Data block:
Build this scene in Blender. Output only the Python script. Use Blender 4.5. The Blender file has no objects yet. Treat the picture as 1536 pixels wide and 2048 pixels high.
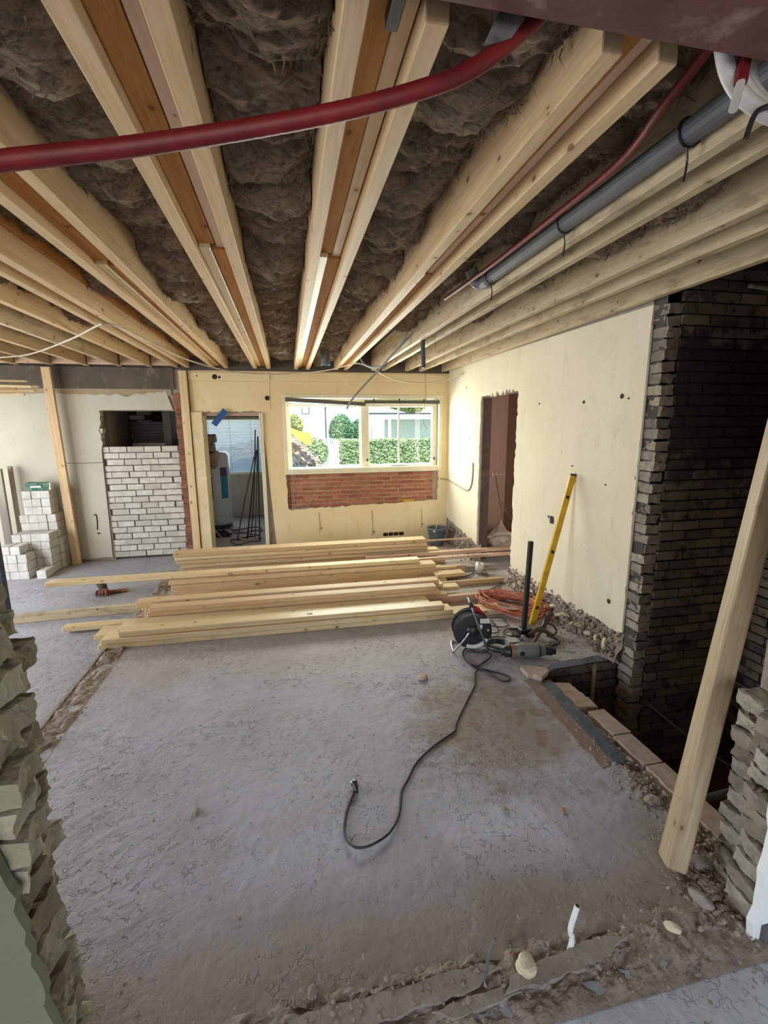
import bpy, bmesh, math, random
from mathutils import Vector, Matrix, noise
from mathutils.geometry import tessellate_polygon
C = bpy.context.collection
SC = bpy.context.scene
PI = math.pi
rnd = random.Random(7)

# ---------------------------------------------------------------- camera
def make_camera():
    f = 916.5
    p, y, r = (math.radians(a) for a in (-10.687, 11.724, -0.4175))
    f0 = Vector((math.sin(y)*math.cos(p), math.cos(y)*math.cos(p), math.sin(p)))
    r0 = Vector((math.cos(y), -math.sin(y), 0)); u0 = r0.cross(f0)
    r1 = math.cos(r)*r0 + math.sin(r)*u0; u1 = -math.sin(r)*r0 + math.cos(r)*u0
    cd = bpy.data.cameras.new('camera'); co = bpy.data.objects.new('camera', cd); C.objects.link(co)
    m = Matrix((r1, u1, -f0)).transposed().to_4x4(); m.translation = Vector((0, 0, 1.8))
    co.matrix_world = m
    cd.sensor_fit = 'HORIZONTAL'; cd.sensor_width = 36; cd.lens = 36*f/1536; cd.clip_start = .02; cd.clip_end = 300
    SC.camera = co
make_camera()

# ---------------------------------------------------------------- light and exposure
SC.view_settings.view_transform = 'Standard'; SC.view_settings.look = 'None'
SC.view_settings.gamma = 1; SC.view_settings.use_curve_mapping = False
SC.view_settings.exposure = 0.42
SC.cycles.use_denoising = True
SC.cycles.max_bounces = 8; SC.cycles.diffuse_bounces = 5
SC.cycles.sample_clamp_indirect = 6
w = bpy.data.worlds.new('sky'); SC.world = w; w.use_nodes = True
wn = w.node_tree; sky = wn.nodes.new('ShaderNodeTexSky'); sky.sky_type = 'NISHITA'
sky.sun_disc = False; sky.sun_elevation = math.radians(42); sky.sun_rotation = math.radians(200)
wn.links.new(sky.outputs[0], wn.nodes['Background'].inputs[0]); wn.nodes['Background'].inputs[1].default_value = .42
def sun(energy, rot, col):
    l = bpy.data.lights.new('sun', 'SUN'); l.energy = energy; l.angle = math.radians(.6); l.color = col
    o = bpy.data.objects.new('sun', l); C.objects.link(o); o.rotation_euler = rot
sun(8.5, (math.radians(27), 0, math.radians(-18)), (1, .95, .85))
def area(name, loc, rot, sx, sy, power, col, spread=180):
    l = bpy.data.lights.new(name, 'AREA'); l.shape = 'RECTANGLE'; l.size = sx; l.size_y = sy
    l.energy = power; l.color = col; l.spread = math.radians(spread)
    o = bpy.data.objects.new(name, l); C.objects.link(o); o.location = loc; o.rotation_euler = rot
# daylight through the openings of the building, plus an added fill in the hall
area('daylight_left_opening', (-4.75, 4.1, 1.2), (0, math.radians(-90), 0), 2.2, 3.6, 140, (.93, .96, 1))
area('daylight_rear_windows', (-.2, -3.35, 1.5), (math.radians(90), 0, 0), 4.4, 2.0, 25, (.95, .96, 1))
area('daylight_back_window', (1.13, 7.20, 1.75), (math.radians(-72), 0, 0), 2.1, .9, 120, (1, .95, .84))
area('hall_fill_light', (2.88, 3.1, 1.6), (math.radians(90), 0, 0), .5, 1.4, 20, (1, .84, .74))  # unseen fill lamp added to brighten the hall, no window stands here
area('daylight_store_window', (-1.0, 9.52, 1.5), (math.radians(-90), 0, 0), 1.1, .9, 9, (.95, .98, 1))

# ---------------------------------------------------------------- node helpers
MATS = {}
def new_mat(name):
    m = bpy.data.materials.new(name); m.use_nodes = True
    nt = m.node_tree; b = nt.nodes['Principled BSDF']; return m, nt, b
def N(nt, t, **kw):
    n = nt.nodes.new(t)
    for k, v in kw.items():
        if k in n.inputs: n.inputs[k].default_value = v
        else: setattr(n, k, v)
    return n
def ramp(nt, src, stops, mode='LINEAR'):
    r = nt.nodes.new('ShaderNodeValToRGB'); r.color_ramp.interpolation = mode
    e = r.color_ramp.elements
    while len(e) < len(stops): e.new(.5)
    for i, (p, c) in enumerate(stops):
        e[i].position = p; e[i].color = (c, c, c, 1) if isinstance(c, (int, float)) else (*c, 1)
    nt.links.new(src, r.inputs[0]); return r.outputs[0]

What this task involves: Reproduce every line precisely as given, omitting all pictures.

Solution to this exercise:
Build this scene in Blender. Output only the Python script. Use Blender 4.5. The Blender file has no objects yet. Treat the picture as 1536 pixels wide and 2048 pixels high.
import bpy, bmesh, math, random
from mathutils import Vector, Matrix, noise
from mathutils.geometry import tessellate_polygon
C = bpy.context.collection
SC = bpy.context.scene
PI = math.pi
rnd = random.Random(7)

# ---------------------------------------------------------------- camera
def make_camera():
    f = 916.5
    p, y, r = (math.radians(a) for a in (-10.687, 11.724, -0.4175))
    f0 = Vector((math.sin(y)*math.cos(p), math.cos(y)*math.cos(p), math.sin(p)))
    r0 = Vector((math.cos(y), -math.sin(y), 0)); u0 = r0.cross(f0)
    r1 = math.cos(r)*r0 + math.sin(r)*u0; u1 = -math.sin(r)*r0 + math.cos(r)*u0
    cd = bpy.data.cameras.new('camera'); co = bpy.data.objects.new('camera', cd); C.objects.link(co)
    m = Matrix((r1, u1, -f0)).transposed().to_4x4(); m.translation = Vector((0, 0, 1.8))
    co.matrix_world = m
    cd.sensor_fit = 'HORIZONTAL'; cd.sensor_width = 36; cd.lens = 36*f/1536; cd.clip_start = .02; cd.clip_end = 300
    SC.camera = co
make_camera()

# ---------------------------------------------------------------- light and exposure
SC.view_settings.view_transform = 'Standard'; SC.view_settings.look = 'None'
SC.view_settings.gamma = 1; SC.view_settings.use_curve_mapping = False
SC.view_settings.exposure = 0.42
SC.cycles.use_denoising = True
SC.cycles.max_bounces = 8; SC.cycles.diffuse_bounces = 5
SC.cycles.sample_clamp_indirect = 6
w = bpy.data.worlds.new('sky'); SC.world = w; w.use_nodes = True
wn = w.node_tree; sky = wn.nodes.new('ShaderNodeTexSky'); sky.sky_type = 'NISHITA'
sky.sun_disc = False; sky.sun_elevation = math.radians(42); sky.sun_rotation = math.radians(200)
wn.links.new(sky.outputs[0], wn.nodes['Background'].inputs[0]); wn.nodes['Background'].inputs[1].default_value = .42
def sun(energy, rot, col):
    l = bpy.data.lights.new('sun', 'SUN'); l.energy = energy; l.angle = math.radians(.6); l.color = col
    o = bpy.data.objects.new('sun', l); C.objects.link(o); o.rotation_euler = rot
sun(8.5, (math.radians(27), 0, math.radians(-18)), (1, .95, .85))
def area(name, loc, rot, sx, sy, power, col, spread=180):
    l = bpy.data.lights.new(name, 'AREA'); l.shape = 'RECTANGLE'; l.size = sx; l.size_y = sy
    l.energy = power; l.color = col; l.spread = math.radians(spread)
    o = bpy.data.objects.new(name, l); C.objects.link(o); o.location = loc; o.rotation_euler = rot
# daylight through the openings of the building, plus an added fill in the hall
area('daylight_left_opening', (-4.75, 4.1, 1.2), (0, math.radians(-90), 0), 2.2, 3.6, 140, (.93, .96, 1))
area('daylight_rear_windows', (-.2, -3.35, 1.5), (math.radians(90), 0, 0), 4.4, 2.0, 25, (.95, .96, 1))
area('daylight_back_window', (1.13, 7.20, 1.75), (math.radians(-72), 0, 0), 2.1, .9, 120, (1, .95, .84))
area('hall_fill_light', (2.88, 3.1, 1.6), (math.radians(90), 0, 0), .5, 1.4, 20, (1, .84, .74))  # unseen fill lamp added to brighten the hall, no window stands here
area('daylight_store_window', (-1.0, 9.52, 1.5), (math.radians(-90), 0, 0), 1.1, .9, 9, (.95, .98, 1))

# ---------------------------------------------------------------- node helpers
MATS = {}
def new_mat(name):
    m = bpy.data.materials.new(name); m.use_nodes = True
    nt = m.node_tree; b = nt.nodes['Principled BSDF']; return m, nt, b
def N(nt, t, **kw):
    n = nt.nodes.new(t)
    for k, v in kw.items():
        if k in n.inputs: n.inputs[k].default_value = v
        else: setattr(n, k, v)
    return n
def ramp(nt, src, stops, mode='LINEAR'):
    r = nt.nodes.new('ShaderNodeValToRGB'); r.color_ramp.interpolation = mode
    e = r.color_ramp.elements
    while len(e) < len(stops): e.new(.5)
    for i, (p, c) in enumerate(stops):
        e[i].position = p; e[i].color = (c, c, c, 1) if isinstance(c, (int, float)) else (*c, 1)
    nt.links.new(src, r.inputs[0]); return r.outputs[0]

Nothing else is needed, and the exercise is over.